Модернизм не способен ни развивать, ни преумножать классическое наследие. Шенбергская фетишизация нового является выражением страха и растерянности перед неспособностью создавать прекрасное искусство.
Модернизм и авангардизм отображают отчаяние и ужас людей, живущих в эпоху революций, мировых войн, угрозы всемирной катастрофы.
Модернизм и авангардизм – это звуковой Апокалипсис.
Как правило, одни модернисты враждебно относятся к другим, одни модернистские течения отвергают другие. Выходит так, что искусство без красоты отрицает искусство, имеющее некоторый остаток красоты. Именно искусство без красоты есть то, что находится по ту сторону «Черного квадрата» Казимира Малевича и «звучащей паузы» Джона Кейджа.
«Черный квадрат» К. Малевича – это, как выражается Теодор Адорно, «позитивное ничто», «позитивный смысл бессмыслицы». В чем суть этого парадокса?

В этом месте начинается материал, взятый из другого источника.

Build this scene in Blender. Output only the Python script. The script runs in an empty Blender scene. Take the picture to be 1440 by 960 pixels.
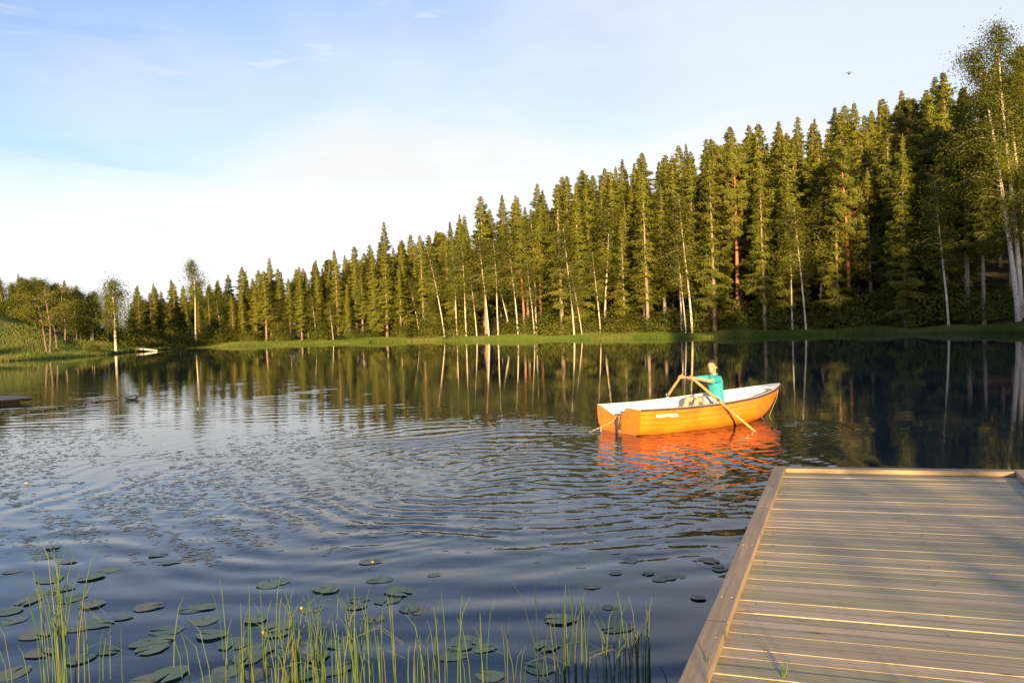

Разгадка проста: К. Малевич словно говорит нам, что за пределами «Черного квадрата» нет и не может быть искусства. Можно сказать аллегорически: «Черный квадрат» Малевича – это «печать дьявола», поставленная на полотне искусства!
Музыка XXI века противопоставляет культу зла модернизма и культу ложной красоты постмодернизма идеал истинной красоты. Время требует здорового, полноценного музыкального искусства.
Теперь определим сущность искусства.
Искусство – это египетский сфинкс, в загадочной улыбке которого таится земная и Небесная мудрость.
Искусство – это игра детей в песочнице, уверенных, что строят настоящие крепости и замки.
Соедините вместе мудрость сфинкса и наивность детей, и вы поймете, что искусство держится на мудрой и одновременно наивной красоте!
Именно ее мы видим на картинах Рафаэля Санти и слышим в музыке Вольфганга Амадея Моцарта!